Prompt:
Write out, precisely and in full, each line of the material.
= = = = =
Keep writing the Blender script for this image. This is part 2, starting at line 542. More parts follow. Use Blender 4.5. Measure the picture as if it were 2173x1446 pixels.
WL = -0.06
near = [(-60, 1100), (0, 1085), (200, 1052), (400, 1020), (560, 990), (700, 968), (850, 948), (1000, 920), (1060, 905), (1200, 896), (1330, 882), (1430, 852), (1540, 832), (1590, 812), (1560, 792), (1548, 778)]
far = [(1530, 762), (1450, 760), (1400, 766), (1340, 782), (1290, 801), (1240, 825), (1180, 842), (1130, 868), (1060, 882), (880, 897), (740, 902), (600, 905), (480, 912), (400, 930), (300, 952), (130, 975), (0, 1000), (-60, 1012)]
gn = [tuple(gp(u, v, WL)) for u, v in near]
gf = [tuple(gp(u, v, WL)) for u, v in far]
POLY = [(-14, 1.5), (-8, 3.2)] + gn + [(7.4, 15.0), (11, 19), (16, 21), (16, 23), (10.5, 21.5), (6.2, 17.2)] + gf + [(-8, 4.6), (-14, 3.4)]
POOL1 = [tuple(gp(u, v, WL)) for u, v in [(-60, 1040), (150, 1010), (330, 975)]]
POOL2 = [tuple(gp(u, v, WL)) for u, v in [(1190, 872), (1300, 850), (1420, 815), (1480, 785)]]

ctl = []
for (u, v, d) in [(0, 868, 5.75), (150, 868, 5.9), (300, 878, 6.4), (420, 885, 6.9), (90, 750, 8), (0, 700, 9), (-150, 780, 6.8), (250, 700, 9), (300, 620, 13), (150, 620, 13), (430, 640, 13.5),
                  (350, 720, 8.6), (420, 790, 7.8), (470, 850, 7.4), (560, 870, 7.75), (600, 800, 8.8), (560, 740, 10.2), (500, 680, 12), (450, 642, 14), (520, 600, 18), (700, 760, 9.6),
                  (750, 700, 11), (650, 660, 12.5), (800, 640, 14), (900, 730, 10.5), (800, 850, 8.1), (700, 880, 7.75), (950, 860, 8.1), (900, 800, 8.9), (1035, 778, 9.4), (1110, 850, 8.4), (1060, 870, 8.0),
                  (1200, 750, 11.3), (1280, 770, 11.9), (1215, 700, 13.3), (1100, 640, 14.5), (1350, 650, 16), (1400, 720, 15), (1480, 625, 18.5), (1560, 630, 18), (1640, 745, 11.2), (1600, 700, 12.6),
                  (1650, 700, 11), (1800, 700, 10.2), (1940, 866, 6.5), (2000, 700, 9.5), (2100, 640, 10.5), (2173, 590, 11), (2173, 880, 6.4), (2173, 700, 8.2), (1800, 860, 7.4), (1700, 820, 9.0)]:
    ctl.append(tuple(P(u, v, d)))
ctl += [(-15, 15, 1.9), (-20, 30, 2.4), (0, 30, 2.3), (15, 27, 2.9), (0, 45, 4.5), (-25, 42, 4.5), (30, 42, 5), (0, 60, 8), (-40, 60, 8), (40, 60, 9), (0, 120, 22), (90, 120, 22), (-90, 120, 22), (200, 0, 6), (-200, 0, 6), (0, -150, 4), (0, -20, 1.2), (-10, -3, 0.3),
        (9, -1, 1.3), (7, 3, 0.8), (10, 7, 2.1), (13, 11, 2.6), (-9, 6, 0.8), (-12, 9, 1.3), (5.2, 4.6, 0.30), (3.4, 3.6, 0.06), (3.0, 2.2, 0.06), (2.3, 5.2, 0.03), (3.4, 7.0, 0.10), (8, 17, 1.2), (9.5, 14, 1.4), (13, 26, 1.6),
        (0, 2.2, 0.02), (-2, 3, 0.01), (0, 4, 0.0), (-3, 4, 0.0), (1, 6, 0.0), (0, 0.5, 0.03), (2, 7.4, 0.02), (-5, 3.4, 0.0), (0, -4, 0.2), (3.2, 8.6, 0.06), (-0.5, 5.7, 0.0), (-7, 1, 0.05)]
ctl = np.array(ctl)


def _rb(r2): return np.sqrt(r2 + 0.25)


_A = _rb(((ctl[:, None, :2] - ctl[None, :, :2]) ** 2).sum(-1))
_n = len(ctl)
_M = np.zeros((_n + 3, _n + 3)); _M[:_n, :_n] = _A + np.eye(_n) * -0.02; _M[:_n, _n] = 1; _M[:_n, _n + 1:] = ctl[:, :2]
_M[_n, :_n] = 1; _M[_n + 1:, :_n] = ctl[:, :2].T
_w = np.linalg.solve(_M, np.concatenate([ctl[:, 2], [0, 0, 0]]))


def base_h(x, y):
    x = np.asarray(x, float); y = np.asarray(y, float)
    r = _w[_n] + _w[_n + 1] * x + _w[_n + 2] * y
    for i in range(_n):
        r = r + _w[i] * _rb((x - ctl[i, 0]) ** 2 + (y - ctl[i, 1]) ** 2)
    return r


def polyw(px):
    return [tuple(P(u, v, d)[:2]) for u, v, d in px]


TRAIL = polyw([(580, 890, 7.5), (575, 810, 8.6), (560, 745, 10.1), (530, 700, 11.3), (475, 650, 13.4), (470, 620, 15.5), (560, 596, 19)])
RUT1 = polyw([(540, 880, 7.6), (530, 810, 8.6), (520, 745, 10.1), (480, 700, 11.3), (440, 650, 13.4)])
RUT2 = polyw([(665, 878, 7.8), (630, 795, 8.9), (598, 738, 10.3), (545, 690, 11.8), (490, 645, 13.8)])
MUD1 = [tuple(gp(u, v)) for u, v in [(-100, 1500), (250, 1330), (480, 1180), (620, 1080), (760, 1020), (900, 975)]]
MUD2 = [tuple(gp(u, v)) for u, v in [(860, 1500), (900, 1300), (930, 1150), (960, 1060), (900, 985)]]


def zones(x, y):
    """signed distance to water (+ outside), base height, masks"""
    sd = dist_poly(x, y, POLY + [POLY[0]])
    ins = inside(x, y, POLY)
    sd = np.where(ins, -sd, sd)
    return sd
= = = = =
Task answer:
Keep writing the Blender script for this image. This is part 2, starting at line 542. More parts follow. Use Blender 4.5. Measure the picture as if it were 2173x1446 pixels.
WL = -0.06
near = [(-60, 1100), (0, 1085), (200, 1052), (400, 1020), (560, 990), (700, 968), (850, 948), (1000, 920), (1060, 905), (1200, 896), (1330, 882), (1430, 852), (1540, 832), (1590, 812), (1560, 792), (1548, 778)]
far = [(1530, 762), (1450, 760), (1400, 766), (1340, 782), (1290, 801), (1240, 825), (1180, 842), (1130, 868), (1060, 882), (880, 897), (740, 902), (600, 905), (480, 912), (400, 930), (300, 952), (130, 975), (0, 1000), (-60, 1012)]
gn = [tuple(gp(u, v, WL)) for u, v in near]
gf = [tuple(gp(u, v, WL)) for u, v in far]
POLY = [(-14, 1.5), (-8, 3.2)] + gn + [(7.4, 15.0), (11, 19), (16, 21), (16, 23), (10.5, 21.5), (6.2, 17.2)] + gf + [(-8, 4.6), (-14, 3.4)]
POOL1 = [tuple(gp(u, v, WL)) for u, v in [(-60, 1040), (150, 1010), (330, 975)]]
POOL2 = [tuple(gp(u, v, WL)) for u, v in [(1190, 872), (1300, 850), (1420, 815), (1480, 785)]]

ctl = []
for (u, v, d) in [(0, 868, 5.75), (150, 868, 5.9), (300, 878, 6.4), (420, 885, 6.9), (90, 750, 8), (0, 700, 9), (-150, 780, 6.8), (250, 700, 9), (300, 620, 13), (150, 620, 13), (430, 640, 13.5),
                  (350, 720, 8.6), (420, 790, 7.8), (470, 850, 7.4), (560, 870, 7.75), (600, 800, 8.8), (560, 740, 10.2), (500, 680, 12), (450, 642, 14), (520, 600, 18), (700, 760, 9.6),
                  (750, 700, 11), (650, 660, 12.5), (800, 640, 14), (900, 730, 10.5), (800, 850, 8.1), (700, 880, 7.75), (950, 860, 8.1), (900, 800, 8.9), (1035, 778, 9.4), (1110, 850, 8.4), (1060, 870, 8.0),
                  (1200, 750, 11.3), (1280, 770, 11.9), (1215, 700, 13.3), (1100, 640, 14.5), (1350, 650, 16), (1400, 720, 15), (1480, 625, 18.5), (1560, 630, 18), (1640, 745, 11.2), (1600, 700, 12.6),
                  (1650, 700, 11), (1800, 700, 10.2), (1940, 866, 6.5), (2000, 700, 9.5), (2100, 640, 10.5), (2173, 590, 11), (2173, 880, 6.4), (2173, 700, 8.2), (1800, 860, 7.4), (1700, 820, 9.0)]:
    ctl.append(tuple(P(u, v, d)))
ctl += [(-15, 15, 1.9), (-20, 30, 2.4), (0, 30, 2.3), (15, 27, 2.9), (0, 45, 4.5), (-25, 42, 4.5), (30, 42, 5), (0, 60, 8), (-40, 60, 8), (40, 60, 9), (0, 120, 22), (90, 120, 22), (-90, 120, 22), (200, 0, 6), (-200, 0, 6), (0, -150, 4), (0, -20, 1.2), (-10, -3, 0.3),
        (9, -1, 1.3), (7, 3, 0.8), (10, 7, 2.1), (13, 11, 2.6), (-9, 6, 0.8), (-12, 9, 1.3), (5.2, 4.6, 0.30), (3.4, 3.6, 0.06), (3.0, 2.2, 0.06), (2.3, 5.2, 0.03), (3.4, 7.0, 0.10), (8, 17, 1.2), (9.5, 14, 1.4), (13, 26, 1.6),
        (0, 2.2, 0.02), (-2, 3, 0.01), (0, 4, 0.0), (-3, 4, 0.0), (1, 6, 0.0), (0, 0.5, 0.03), (2, 7.4, 0.02), (-5, 3.4, 0.0), (0, -4, 0.2), (3.2, 8.6, 0.06), (-0.5, 5.7, 0.0), (-7, 1, 0.05)]
ctl = np.array(ctl)


def _rb(r2): return np.sqrt(r2 + 0.25)


_A = _rb(((ctl[:, None, :2] - ctl[None, :, :2]) ** 2).sum(-1))
_n = len(ctl)
_M = np.zeros((_n + 3, _n + 3)); _M[:_n, :_n] = _A + np.eye(_n) * -0.02; _M[:_n, _n] = 1; _M[:_n, _n + 1:] = ctl[:, :2]
_M[_n, :_n] = 1; _M[_n + 1:, :_n] = ctl[:, :2].T
_w = np.linalg.solve(_M, np.concatenate([ctl[:, 2], [0, 0, 0]]))


def base_h(x, y):
    x = np.asarray(x, float); y = np.asarray(y, float)
    r = _w[_n] + _w[_n + 1] * x + _w[_n + 2] * y
    for i in range(_n):
        r = r + _w[i] * _rb((x - ctl[i, 0]) ** 2 + (y - ctl[i, 1]) ** 2)
    return r


def polyw(px):
    return [tuple(P(u, v, d)[:2]) for u, v, d in px]


TRAIL = polyw([(580, 890, 7.5), (575, 810, 8.6), (560, 745, 10.1), (530, 700, 11.3), (475, 650, 13.4), (470, 620, 15.5), (560, 596, 19)])
RUT1 = polyw([(540, 880, 7.6), (530, 810, 8.6), (520, 745, 10.1), (480, 700, 11.3), (440, 650, 13.4)])
RUT2 = polyw([(665, 878, 7.8), (630, 795, 8.9), (598, 738, 10.3), (545, 690, 11.8), (490, 645, 13.8)])
MUD1 = [tuple(gp(u, v)) for u, v in [(-100, 1500), (250, 1330), (480, 1180), (620, 1080), (760, 1020), (900, 975)]]
MUD2 = [tuple(gp(u, v)) for u, v in [(860, 1500), (900, 1300), (930, 1150), (960, 1060), (900, 985)]]


def zones(x, y):
    """signed distance to water (+ outside), base height, masks"""
    sd = dist_poly(x, y, POLY + [POLY[0]])
    ins = inside(x, y, POLY)
    sd = np.where(ins, -sd, sd)
    return sd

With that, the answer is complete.